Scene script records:
========================================================================

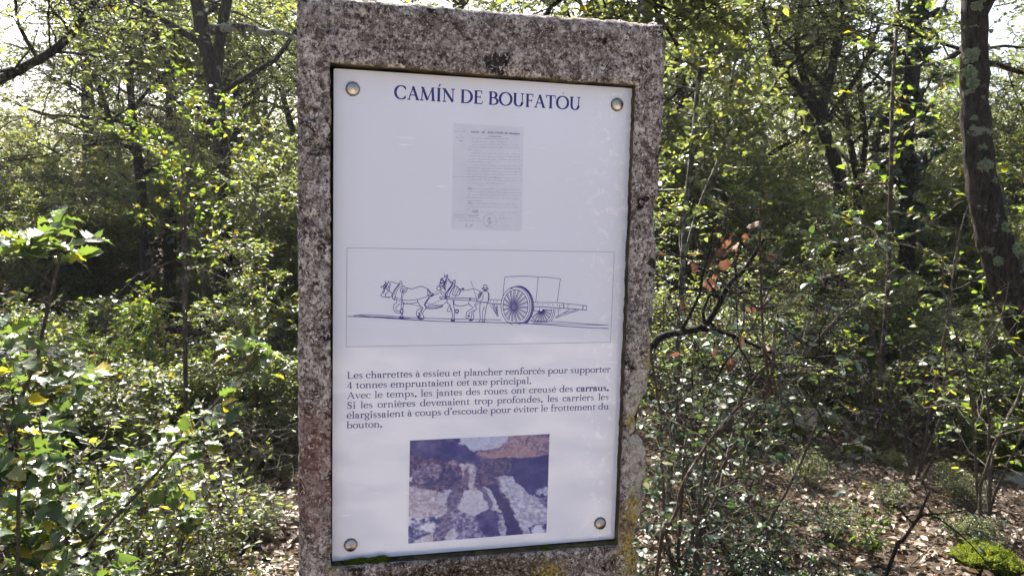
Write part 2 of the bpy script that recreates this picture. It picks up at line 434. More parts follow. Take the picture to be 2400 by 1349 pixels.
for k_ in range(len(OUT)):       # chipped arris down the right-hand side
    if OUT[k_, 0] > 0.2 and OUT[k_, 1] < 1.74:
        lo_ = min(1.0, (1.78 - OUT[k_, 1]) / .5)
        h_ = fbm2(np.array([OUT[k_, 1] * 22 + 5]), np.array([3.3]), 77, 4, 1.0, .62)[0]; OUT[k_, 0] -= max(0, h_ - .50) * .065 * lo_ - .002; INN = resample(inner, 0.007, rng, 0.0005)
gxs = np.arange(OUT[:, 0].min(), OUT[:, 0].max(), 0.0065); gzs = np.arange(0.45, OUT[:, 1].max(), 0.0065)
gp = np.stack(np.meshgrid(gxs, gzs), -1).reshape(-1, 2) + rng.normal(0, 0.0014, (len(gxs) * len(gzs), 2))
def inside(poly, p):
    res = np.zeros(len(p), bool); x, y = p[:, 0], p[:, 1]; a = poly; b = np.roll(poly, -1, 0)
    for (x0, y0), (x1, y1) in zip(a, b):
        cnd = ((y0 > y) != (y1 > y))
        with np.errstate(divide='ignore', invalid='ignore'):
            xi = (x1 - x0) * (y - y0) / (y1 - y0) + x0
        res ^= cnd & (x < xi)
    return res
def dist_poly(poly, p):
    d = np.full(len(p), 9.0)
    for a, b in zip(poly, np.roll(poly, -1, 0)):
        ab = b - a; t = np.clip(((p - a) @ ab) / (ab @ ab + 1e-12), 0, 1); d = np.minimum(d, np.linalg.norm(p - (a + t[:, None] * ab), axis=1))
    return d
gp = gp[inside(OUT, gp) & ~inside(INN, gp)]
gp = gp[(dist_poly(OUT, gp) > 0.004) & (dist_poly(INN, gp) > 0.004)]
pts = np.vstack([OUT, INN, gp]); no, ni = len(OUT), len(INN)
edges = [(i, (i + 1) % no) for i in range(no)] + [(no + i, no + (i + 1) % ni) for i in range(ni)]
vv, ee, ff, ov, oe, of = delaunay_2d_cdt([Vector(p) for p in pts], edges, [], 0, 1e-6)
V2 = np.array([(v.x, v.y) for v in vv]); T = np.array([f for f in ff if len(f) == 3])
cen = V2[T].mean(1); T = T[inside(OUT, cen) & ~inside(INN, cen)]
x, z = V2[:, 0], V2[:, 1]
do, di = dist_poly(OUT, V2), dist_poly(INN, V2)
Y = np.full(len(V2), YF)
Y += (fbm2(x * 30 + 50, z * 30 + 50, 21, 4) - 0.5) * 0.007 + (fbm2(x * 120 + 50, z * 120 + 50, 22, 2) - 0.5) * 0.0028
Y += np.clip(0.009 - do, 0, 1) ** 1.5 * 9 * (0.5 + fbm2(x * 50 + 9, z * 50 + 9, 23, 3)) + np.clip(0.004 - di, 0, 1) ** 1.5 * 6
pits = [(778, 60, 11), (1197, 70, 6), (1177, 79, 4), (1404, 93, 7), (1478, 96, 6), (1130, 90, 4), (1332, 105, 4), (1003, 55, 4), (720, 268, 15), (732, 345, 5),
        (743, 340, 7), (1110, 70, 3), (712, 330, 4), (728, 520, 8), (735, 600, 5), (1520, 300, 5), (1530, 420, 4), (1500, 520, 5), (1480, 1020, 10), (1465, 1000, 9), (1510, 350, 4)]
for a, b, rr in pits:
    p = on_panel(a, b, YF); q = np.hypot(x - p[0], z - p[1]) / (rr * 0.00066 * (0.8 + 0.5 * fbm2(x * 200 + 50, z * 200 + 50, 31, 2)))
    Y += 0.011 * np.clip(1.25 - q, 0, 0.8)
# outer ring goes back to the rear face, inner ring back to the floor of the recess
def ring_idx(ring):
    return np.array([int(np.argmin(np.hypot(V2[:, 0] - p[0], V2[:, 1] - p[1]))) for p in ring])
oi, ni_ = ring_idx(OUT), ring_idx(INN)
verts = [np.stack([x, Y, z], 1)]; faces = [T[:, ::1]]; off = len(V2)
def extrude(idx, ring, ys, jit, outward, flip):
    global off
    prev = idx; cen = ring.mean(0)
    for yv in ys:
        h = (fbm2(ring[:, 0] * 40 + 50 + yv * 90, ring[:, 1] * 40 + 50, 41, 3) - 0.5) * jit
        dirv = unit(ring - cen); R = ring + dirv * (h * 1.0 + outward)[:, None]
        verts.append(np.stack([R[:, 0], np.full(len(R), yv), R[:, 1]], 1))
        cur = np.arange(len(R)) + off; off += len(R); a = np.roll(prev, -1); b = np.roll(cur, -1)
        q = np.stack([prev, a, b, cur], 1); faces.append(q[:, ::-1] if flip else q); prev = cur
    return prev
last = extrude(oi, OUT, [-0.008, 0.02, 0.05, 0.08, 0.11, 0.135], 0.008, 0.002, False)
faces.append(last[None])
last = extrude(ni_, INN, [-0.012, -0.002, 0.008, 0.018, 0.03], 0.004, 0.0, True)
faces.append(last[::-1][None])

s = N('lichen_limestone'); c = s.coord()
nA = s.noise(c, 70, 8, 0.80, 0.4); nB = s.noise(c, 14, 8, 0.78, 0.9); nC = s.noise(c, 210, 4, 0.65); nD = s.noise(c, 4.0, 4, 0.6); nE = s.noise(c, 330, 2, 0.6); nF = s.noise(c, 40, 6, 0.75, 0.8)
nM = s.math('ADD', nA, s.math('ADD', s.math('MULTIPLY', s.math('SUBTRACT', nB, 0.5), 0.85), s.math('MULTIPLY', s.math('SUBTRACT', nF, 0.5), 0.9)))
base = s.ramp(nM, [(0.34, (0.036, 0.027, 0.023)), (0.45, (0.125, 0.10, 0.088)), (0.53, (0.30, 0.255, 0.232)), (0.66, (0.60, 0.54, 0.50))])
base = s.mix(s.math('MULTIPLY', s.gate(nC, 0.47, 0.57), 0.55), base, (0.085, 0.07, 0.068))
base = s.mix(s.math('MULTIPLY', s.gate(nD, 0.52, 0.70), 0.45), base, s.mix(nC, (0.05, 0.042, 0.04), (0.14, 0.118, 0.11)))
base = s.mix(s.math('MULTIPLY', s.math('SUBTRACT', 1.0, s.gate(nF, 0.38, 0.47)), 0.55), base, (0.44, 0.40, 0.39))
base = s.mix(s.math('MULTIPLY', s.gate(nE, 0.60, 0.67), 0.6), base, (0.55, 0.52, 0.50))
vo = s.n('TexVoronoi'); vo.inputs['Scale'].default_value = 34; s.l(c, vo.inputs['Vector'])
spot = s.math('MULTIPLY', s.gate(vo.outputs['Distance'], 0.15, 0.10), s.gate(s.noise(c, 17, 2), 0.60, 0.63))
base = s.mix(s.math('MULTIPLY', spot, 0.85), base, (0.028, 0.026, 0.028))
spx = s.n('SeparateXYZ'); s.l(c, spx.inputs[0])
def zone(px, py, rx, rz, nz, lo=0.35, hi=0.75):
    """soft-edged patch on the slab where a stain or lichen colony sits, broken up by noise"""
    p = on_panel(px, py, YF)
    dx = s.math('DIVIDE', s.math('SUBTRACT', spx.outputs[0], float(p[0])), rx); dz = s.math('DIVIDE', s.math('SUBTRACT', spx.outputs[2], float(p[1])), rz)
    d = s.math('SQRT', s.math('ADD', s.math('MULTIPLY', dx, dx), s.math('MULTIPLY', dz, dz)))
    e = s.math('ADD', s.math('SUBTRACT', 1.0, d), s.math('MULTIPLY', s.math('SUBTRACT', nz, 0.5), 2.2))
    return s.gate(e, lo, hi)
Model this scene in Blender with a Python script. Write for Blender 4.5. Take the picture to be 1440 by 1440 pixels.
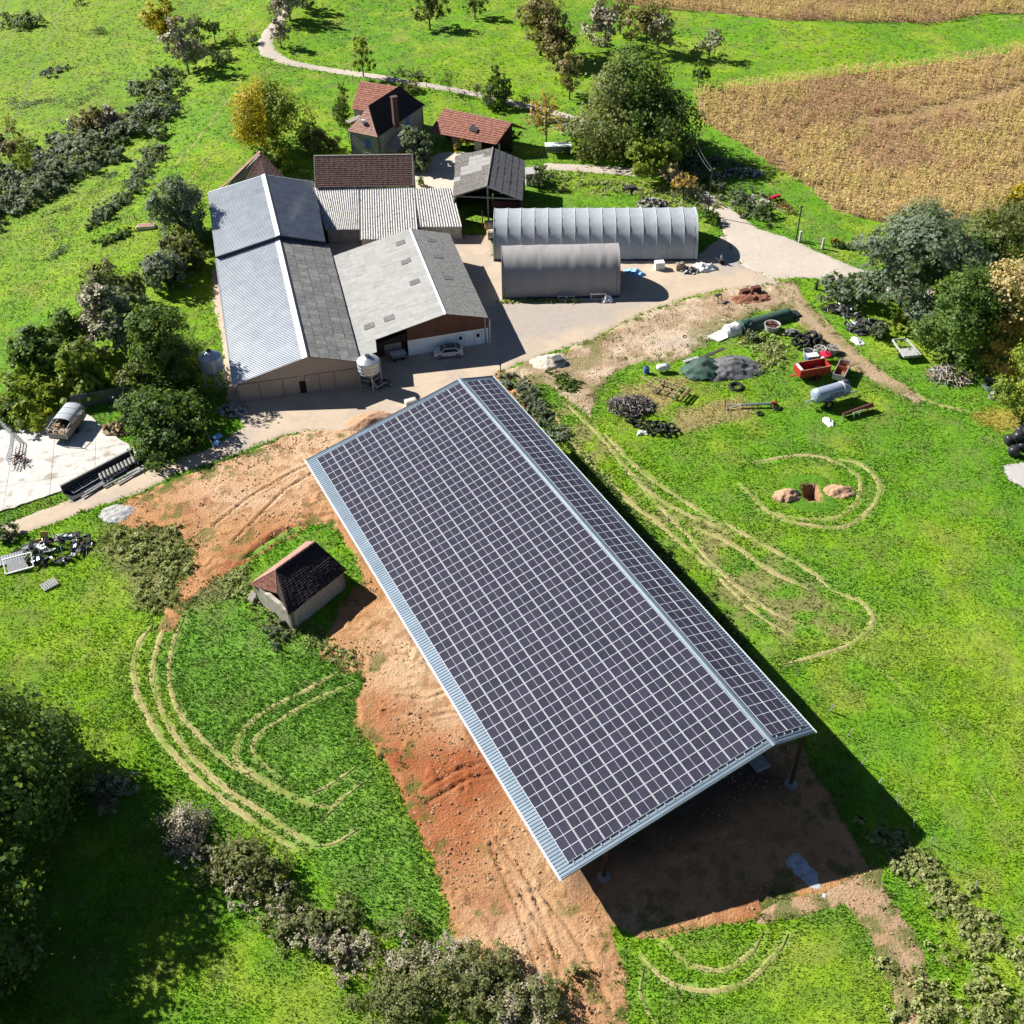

========================================================================

Your task is to transcribe all of the records precisely, with no images included.

→ **The answer**:
Write part 2 of the bpy script that recreates this picture. It picks up at line 434. More parts follow. Take the picture to be 2400 by 1349 pixels.
for k_ in range(len(OUT)):       # chipped arris down the right-hand side
    if OUT[k_, 0] > 0.2 and OUT[k_, 1] < 1.74:
        lo_ = min(1.0, (1.78 - OUT[k_, 1]) / .5)
        h_ = fbm2(np.array([OUT[k_, 1] * 22 + 5]), np.array([3.3]), 77, 4, 1.0, .62)[0]; OUT[k_, 0] -= max(0, h_ - .50) * .065 * lo_ - .002; INN = resample(inner, 0.007, rng, 0.0005)
gxs = np.arange(OUT[:, 0].min(), OUT[:, 0].max(), 0.0065); gzs = np.arange(0.45, OUT[:, 1].max(), 0.0065)
gp = np.stack(np.meshgrid(gxs, gzs), -1).reshape(-1, 2) + rng.normal(0, 0.0014, (len(gxs) * len(gzs), 2))
def inside(poly, p):
    res = np.zeros(len(p), bool); x, y = p[:, 0], p[:, 1]; a = poly; b = np.roll(poly, -1, 0)
    for (x0, y0), (x1, y1) in zip(a, b):
        cnd = ((y0 > y) != (y1 > y))
        with np.errstate(divide='ignore', invalid='ignore'):
            xi = (x1 - x0) * (y - y0) / (y1 - y0) + x0
        res ^= cnd & (x < xi)
    return res
def dist_poly(poly, p):
    d = np.full(len(p), 9.0)
    for a, b in zip(poly, np.roll(poly, -1, 0)):
        ab = b - a; t = np.clip(((p - a) @ ab) / (ab @ ab + 1e-12), 0, 1); d = np.minimum(d, np.linalg.norm(p - (a + t[:, None] * ab), axis=1))
    return d
gp = gp[inside(OUT, gp) & ~inside(INN, gp)]
gp = gp[(dist_poly(OUT, gp) > 0.004) & (dist_poly(INN, gp) > 0.004)]
pts = np.vstack([OUT, INN, gp]); no, ni = len(OUT), len(INN)
edges = [(i, (i + 1) % no) for i in range(no)] + [(no + i, no + (i + 1) % ni) for i in range(ni)]
vv, ee, ff, ov, oe, of = delaunay_2d_cdt([Vector(p) for p in pts], edges, [], 0, 1e-6)
V2 = np.array([(v.x, v.y) for v in vv]); T = np.array([f for f in ff if len(f) == 3])
cen = V2[T].mean(1); T = T[inside(OUT, cen) & ~inside(INN, cen)]
x, z = V2[:, 0], V2[:, 1]
do, di = dist_poly(OUT, V2), dist_poly(INN, V2)
Y = np.full(len(V2), YF)
Y += (fbm2(x * 30 + 50, z * 30 + 50, 21, 4) - 0.5) * 0.007 + (fbm2(x * 120 + 50, z * 120 + 50, 22, 2) - 0.5) * 0.0028
Y += np.clip(0.009 - do, 0, 1) ** 1.5 * 9 * (0.5 + fbm2(x * 50 + 9, z * 50 + 9, 23, 3)) + np.clip(0.004 - di, 0, 1) ** 1.5 * 6
pits = [(778, 60, 11), (1197, 70, 6), (1177, 79, 4), (1404, 93, 7), (1478, 96, 6), (1130, 90, 4), (1332, 105, 4), (1003, 55, 4), (720, 268, 15), (732, 345, 5),
        (743, 340, 7), (1110, 70, 3), (712, 330, 4), (728, 520, 8), (735, 600, 5), (1520, 300, 5), (1530, 420, 4), (1500, 520, 5), (1480, 1020, 10), (1465, 1000, 9), (1510, 350, 4)]
for a, b, rr in pits:
    p = on_panel(a, b, YF); q = np.hypot(x - p[0], z - p[1]) / (rr * 0.00066 * (0.8 + 0.5 * fbm2(x * 200 + 50, z * 200 + 50, 31, 2)))
    Y += 0.011 * np.clip(1.25 - q, 0, 0.8)
# outer ring goes back to the rear face, inner ring back to the floor of the recess
def ring_idx(ring):
    return np.array([int(np.argmin(np.hypot(V2[:, 0] - p[0], V2[:, 1] - p[1]))) for p in ring])
oi, ni_ = ring_idx(OUT), ring_idx(INN)
verts = [np.stack([x, Y, z], 1)]; faces = [T[:, ::1]]; off = len(V2)
def extrude(idx, ring, ys, jit, outward, flip):
    global off
    prev = idx; cen = ring.mean(0)
    for yv in ys:
        h = (fbm2(ring[:, 0] * 40 + 50 + yv * 90, ring[:, 1] * 40 + 50, 41, 3) - 0.5) * jit
        dirv = unit(ring - cen); R = ring + dirv * (h * 1.0 + outward)[:, None]
        verts.append(np.stack([R[:, 0], np.full(len(R), yv), R[:, 1]], 1))
        cur = np.arange(len(R)) + off; off += len(R); a = np.roll(prev, -1); b = np.roll(cur, -1)
        q = np.stack([prev, a, b, cur], 1); faces.append(q[:, ::-1] if flip else q); prev = cur
    return prev
last = extrude(oi, OUT, [-0.008, 0.02, 0.05, 0.08, 0.11, 0.135], 0.008, 0.002, False)
faces.append(last[None])
last = extrude(ni_, INN, [-0.012, -0.002, 0.008, 0.018, 0.03], 0.004, 0.0, True)
faces.append(last[::-1][None])

s = N('lichen_limestone'); c = s.coord()
nA = s.noise(c, 70, 8, 0.80, 0.4); nB = s.noise(c, 14, 8, 0.78, 0.9); nC = s.noise(c, 210, 4, 0.65); nD = s.noise(c, 4.0, 4, 0.6); nE = s.noise(c, 330, 2, 0.6); nF = s.noise(c, 40, 6, 0.75, 0.8)
nM = s.math('ADD', nA, s.math('ADD', s.math('MULTIPLY', s.math('SUBTRACT', nB, 0.5), 0.85), s.math('MULTIPLY', s.math('SUBTRACT', nF, 0.5), 0.9)))
base = s.ramp(nM, [(0.34, (0.036, 0.027, 0.023)), (0.45, (0.125, 0.10, 0.088)), (0.53, (0.30, 0.255, 0.232)), (0.66, (0.60, 0.54, 0.50))])
base = s.mix(s.math('MULTIPLY', s.gate(nC, 0.47, 0.57), 0.55), base, (0.085, 0.07, 0.068))
base = s.mix(s.math('MULTIPLY', s.gate(nD, 0.52, 0.70), 0.45), base, s.mix(nC, (0.05, 0.042, 0.04), (0.14, 0.118, 0.11)))
base = s.mix(s.math('MULTIPLY', s.math('SUBTRACT', 1.0, s.gate(nF, 0.38, 0.47)), 0.55), base, (0.44, 0.40, 0.39))
base = s.mix(s.math('MULTIPLY', s.gate(nE, 0.60, 0.67), 0.6), base, (0.55, 0.52, 0.50))
vo = s.n('TexVoronoi'); vo.inputs['Scale'].default_value = 34; s.l(c, vo.inputs['Vector'])
spot = s.math('MULTIPLY', s.gate(vo.outputs['Distance'], 0.15, 0.10), s.gate(s.noise(c, 17, 2), 0.60, 0.63))
base = s.mix(s.math('MULTIPLY', spot, 0.85), base, (0.028, 0.026, 0.028))
spx = s.n('SeparateXYZ'); s.l(c, spx.inputs[0])
def zone(px, py, rx, rz, nz, lo=0.35, hi=0.75):
    """soft-edged patch on the slab where a stain or lichen colony sits, broken up by noise"""
    p = on_panel(px, py, YF)
    dx = s.math('DIVIDE', s.math('SUBTRACT', spx.outputs[0], float(p[0])), rx); dz = s.math('DIVIDE', s.math('SUBTRACT', spx.outputs[2], float(p[1])), rz)
    d = s.math('SQRT', s.math('ADD', s.math('MULTIPLY', dx, dx), s.math('MULTIPLY', dz, dz)))
    e = s.math('ADD', s.math('SUBTRACT', 1.0, d), s.math('MULTIPLY', s.math('SUBTRACT', nz, 0.5), 2.2))
    return s.gate(e, lo, hi)
Model this scene in Blender with a Python script. Write for Blender 4.5. Take the picture to be 1440 by 1440 pixels.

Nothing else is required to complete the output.